## STATED EXERCISE
Once the pictures are set aside, transcribe the remaining data exactly.

═══

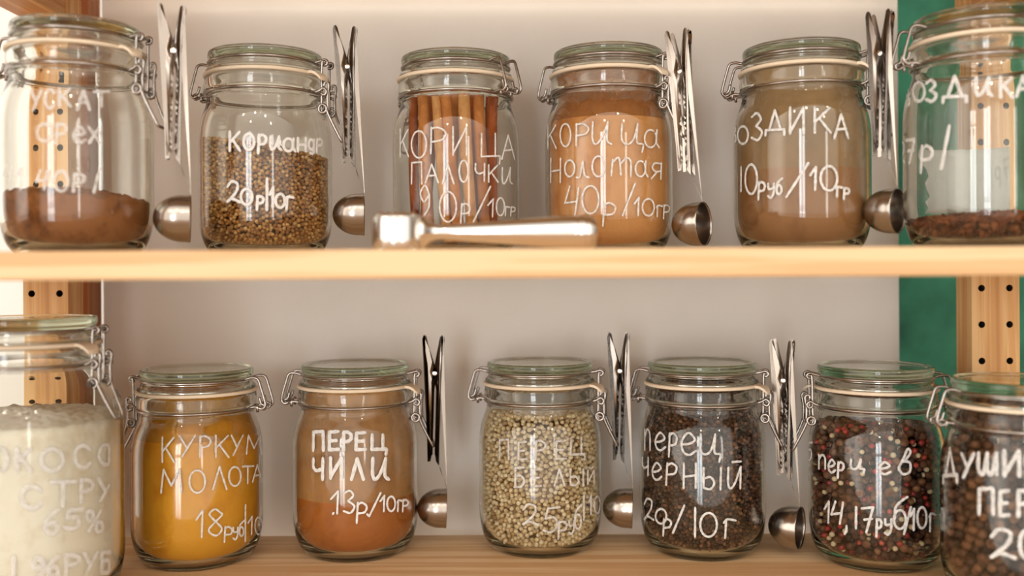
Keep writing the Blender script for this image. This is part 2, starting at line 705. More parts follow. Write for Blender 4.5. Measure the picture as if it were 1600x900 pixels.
def jar_meshes(kind):
    dz = DZ if kind == 'tall' else 0.0
    out = tall(OUT1) if kind == 'tall' else OUT1
    inn = tall(IN1) if kind == 'tall' else IN1
    R = {}
    R['out'] = mmp(smooth_prof(out))
    R['in'] = mmp(smooth_prof(inn))
    R['glass_body'] = MB().lathe(R['out'] + R['in'], 96).mesh('glass_body', M['glass'])
    R['lid'] = MB().lathe([(r * mm, (z + dz) * mm) for r, z in smooth_prof(LID1)], 96).mesh('lid', M['lid'])
    b = MB()
    sp = [(45.4, 143.5), (50.1, 143.5), (50.9, 144.1), (51.1, 145), (50.9, 145.9), (50.1, 146.4), (45.4, 146.4), (45.4, 143.5)]
    b.lathe([(r * mm, (z + dz) * mm) for r, z in sp], 96)
    # pull tab of the seal, drooping on the latch side
    tab = crom([(50.4, 0, 145), (54, 0, 144.6), (57.5, 0, 142.6), (60, 0, 139.5)], 4)
    tv, tf = [], []
    for i, p in enumerate(tab):
        w = 8.5 - 3.5 * (i / (len(tab) - 1)) ** 2
        for y, t in ((-w, -1.1), (w, -1.1), (w, 1.1), (-w, 1.1)):
            ca, sa = math.cos(math.radians(-15)), math.sin(math.radians(-15))
            tv.append(((p.x * ca - y * sa) * mm, (p.x * sa + y * ca) * mm, (p.z + t + dz) * mm))
    for i in range(len(tab) - 1):
        for k in range(4):
            q = (k + 1) % 4
            tf.append((i * 4 + k, i * 4 + q, i * 4 + 4 + q, i * 4 + 4 + k))
    tf += [(3, 2, 1, 0), tuple((len(tab) - 1) * 4 + k for k in range(4))]
    b.add(tv, tf)
    R['rubber_seal'] = b.mesh('rubber_seal', M['rubber'], True, 50)
    # wire round the lid with the hinge bow on -X and eyes on +X
    b = MB()
    b.tube(ring(46.7 * mm, (155 + dz) * mm), WR, 8, True)
    for s in (-1, 1):
        b.tube(mm_path([(-45.6, 10 * s, 155 + dz), (-52, 10 * s, 156.6 + dz), (-57, 10 * s, 155.5 + dz), (-59.5, 10 * s, 149 + dz), (-63, 10 * s, 137 + dz),
                        (-63.4, 10 * s, 132.5 + dz), (-60.8, 10 * s, 130 + dz), (-57.5, 10 * s, 131 + dz)]), WR)
        b.tube(mm_path([(46, 6.5 * s, 155 + dz), (51, 6.5 * s, 156 + dz), (55, 6.5 * s, 157 + dz), (57.4, 6.5 * s, 155.5 + dz), (56.4, 6.5 * s, 152.8 + dz), (53, 6.5 * s, 153 + dz)]), WR)
    b.tube([(-60.6 * mm, y * mm, (131.2 + dz) * mm) for y in (-10, -4, 4, 10)], WR)
    b.tube([(55.6 * mm, y * mm, (155 + dz) * mm) for y in (-9.5, -3, 3, 9.5)], WR)
    R['lid_wire'] = b.mesh('lid_wire', M['wire'])
    b = MB()
    b.tube(ring(49.2 * mm, (130.2 + dz) * mm), WR, 8, True)
    for s in (-1, 1):
        b.tube(mm_path([(-48.6, 6.5 * s, 130.4 + dz), (-54, 6.5 * s, 131.2 + dz), (-61, 6.5 * s, 129.2 + dz), (-62.2, 6.5 * s, 132.4 + dz), (-59, 6.5 * s, 134 + dz), (-57.2, 6.5 * s, 139.5 + dz)]), WR)
        b.tube([(-55.6 * mm, 6.5 * s * mm, (z + dz) * mm) for z in (126.8, 130, 134)], WR)
        b.tube(mm_path([(48.6, 11 * s, 130.4 + dz), (52, 11 * s, 131.5 + dz), (55.5, 11 * s, 133.5 + dz), (58.2, 11 * s, 131 + dz), (56.5, 11 * s, 128 + dz), (53.4, 11 * s, 129.4 + dz)]), WR)
    R['neck_wire'] = b.mesh('neck_wire', M['wire'])
    # latch: hanging links and the lever
    b = MB()
    for s in (-1, 1):
        y = 8.6 * s
        b.tube(mm_path([(54.2, y, 156.2 + dz), (53.4, y, 150 + dz), (53.2, y, 128 + dz), (52.8, y, 118 + dz), (54.0, y, 114.6 + dz), (56.4, y, 114.2 + dz), (58.2, y, 117 + dz),
                        (58.2, y, 128 + dz), (59.4, y, 136 + dz), (58, y, 138.6 + dz), (55.8, y, 138 + dz), (55.4, y, 135.4 + dz)], 5), WR)
        c = [(54.6 + 3.4 * math.cos(a), y * 1.22, 117.2 + dz + 3.4 * math.sin(a)) for a in np.linspace(0, 2 * math.pi, 17)[:-1]]
        b.tube([(p[0] * mm, p[1] * mm, p[2] * mm) for p in c], WR, 8, True)
    b.tube(mm_path([(57.2, -10.4, 119 + dz), (60, -9.6, 111 + dz), (68.4, -7, 93.5 + dz), (69.6, -4, 91 + dz), (69.6, 4, 91 + dz), (68.4, 7, 93.5 + dz), (60, 9.6, 111 + dz), (57.2, 10.4, 119 + dz)], 6), WR)
    b.tube([(54.6 * mm, y * mm, (117.2 + dz) * mm) for y in (-10.5, 0, 10.5)], WR)
    R['latch'] = b.mesh('latch', M['wire'])
    R['H'] = (164.0 + dz) * mm
    return R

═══

## ANSWER FOR THE TASK
Keep writing the Blender script for this image. This is part 2, starting at line 705. More parts follow. Write for Blender 4.5. Measure the picture as if it were 1600x900 pixels.
def jar_meshes(kind):
    dz = DZ if kind == 'tall' else 0.0
    out = tall(OUT1) if kind == 'tall' else OUT1
    inn = tall(IN1) if kind == 'tall' else IN1
    R = {}
    R['out'] = mmp(smooth_prof(out))
    R['in'] = mmp(smooth_prof(inn))
    R['glass_body'] = MB().lathe(R['out'] + R['in'], 96).mesh('glass_body', M['glass'])
    R['lid'] = MB().lathe([(r * mm, (z + dz) * mm) for r, z in smooth_prof(LID1)], 96).mesh('lid', M['lid'])
    b = MB()
    sp = [(45.4, 143.5), (50.1, 143.5), (50.9, 144.1), (51.1, 145), (50.9, 145.9), (50.1, 146.4), (45.4, 146.4), (45.4, 143.5)]
    b.lathe([(r * mm, (z + dz) * mm) for r, z in sp], 96)
    # pull tab of the seal, drooping on the latch side
    tab = crom([(50.4, 0, 145), (54, 0, 144.6), (57.5, 0, 142.6), (60, 0, 139.5)], 4)
    tv, tf = [], []
    for i, p in enumerate(tab):
        w = 8.5 - 3.5 * (i / (len(tab) - 1)) ** 2
        for y, t in ((-w, -1.1), (w, -1.1), (w, 1.1), (-w, 1.1)):
            ca, sa = math.cos(math.radians(-15)), math.sin(math.radians(-15))
            tv.append(((p.x * ca - y * sa) * mm, (p.x * sa + y * ca) * mm, (p.z + t + dz) * mm))
    for i in range(len(tab) - 1):
        for k in range(4):
            q = (k + 1) % 4
            tf.append((i * 4 + k, i * 4 + q, i * 4 + 4 + q, i * 4 + 4 + k))
    tf += [(3, 2, 1, 0), tuple((len(tab) - 1) * 4 + k for k in range(4))]
    b.add(tv, tf)
    R['rubber_seal'] = b.mesh('rubber_seal', M['rubber'], True, 50)
    # wire round the lid with the hinge bow on -X and eyes on +X
    b = MB()
    b.tube(ring(46.7 * mm, (155 + dz) * mm), WR, 8, True)
    for s in (-1, 1):
        b.tube(mm_path([(-45.6, 10 * s, 155 + dz), (-52, 10 * s, 156.6 + dz), (-57, 10 * s, 155.5 + dz), (-59.5, 10 * s, 149 + dz), (-63, 10 * s, 137 + dz),
                        (-63.4, 10 * s, 132.5 + dz), (-60.8, 10 * s, 130 + dz), (-57.5, 10 * s, 131 + dz)]), WR)
        b.tube(mm_path([(46, 6.5 * s, 155 + dz), (51, 6.5 * s, 156 + dz), (55, 6.5 * s, 157 + dz), (57.4, 6.5 * s, 155.5 + dz), (56.4, 6.5 * s, 152.8 + dz), (53, 6.5 * s, 153 + dz)]), WR)
    b.tube([(-60.6 * mm, y * mm, (131.2 + dz) * mm) for y in (-10, -4, 4, 10)], WR)
    b.tube([(55.6 * mm, y * mm, (155 + dz) * mm) for y in (-9.5, -3, 3, 9.5)], WR)
    R['lid_wire'] = b.mesh('lid_wire', M['wire'])
    b = MB()
    b.tube(ring(49.2 * mm, (130.2 + dz) * mm), WR, 8, True)
    for s in (-1, 1):
        b.tube(mm_path([(-48.6, 6.5 * s, 130.4 + dz), (-54, 6.5 * s, 131.2 + dz), (-61, 6.5 * s, 129.2 + dz), (-62.2, 6.5 * s, 132.4 + dz), (-59, 6.5 * s, 134 + dz), (-57.2, 6.5 * s, 139.5 + dz)]), WR)
        b.tube([(-55.6 * mm, 6.5 * s * mm, (z + dz) * mm) for z in (126.8, 130, 134)], WR)
        b.tube(mm_path([(48.6, 11 * s, 130.4 + dz), (52, 11 * s, 131.5 + dz), (55.5, 11 * s, 133.5 + dz), (58.2, 11 * s, 131 + dz), (56.5, 11 * s, 128 + dz), (53.4, 11 * s, 129.4 + dz)]), WR)
    R['neck_wire'] = b.mesh('neck_wire', M['wire'])
    # latch: hanging links and the lever
    b = MB()
    for s in (-1, 1):
        y = 8.6 * s
        b.tube(mm_path([(54.2, y, 156.2 + dz), (53.4, y, 150 + dz), (53.2, y, 128 + dz), (52.8, y, 118 + dz), (54.0, y, 114.6 + dz), (56.4, y, 114.2 + dz), (58.2, y, 117 + dz),
                        (58.2, y, 128 + dz), (59.4, y, 136 + dz), (58, y, 138.6 + dz), (55.8, y, 138 + dz), (55.4, y, 135.4 + dz)], 5), WR)
        c = [(54.6 + 3.4 * math.cos(a), y * 1.22, 117.2 + dz + 3.4 * math.sin(a)) for a in np.linspace(0, 2 * math.pi, 17)[:-1]]
        b.tube([(p[0] * mm, p[1] * mm, p[2] * mm) for p in c], WR, 8, True)
    b.tube(mm_path([(57.2, -10.4, 119 + dz), (60, -9.6, 111 + dz), (68.4, -7, 93.5 + dz), (69.6, -4, 91 + dz), (69.6, 4, 91 + dz), (68.4, 7, 93.5 + dz), (60, 9.6, 111 + dz), (57.2, 10.4, 119 + dz)], 6), WR)
    b.tube([(54.6 * mm, y * mm, (117.2 + dz) * mm) for y in (-10.5, 0, 10.5)], WR)
    R['latch'] = b.mesh('latch', M['wire'])
    R['H'] = (164.0 + dz) * mm
    return R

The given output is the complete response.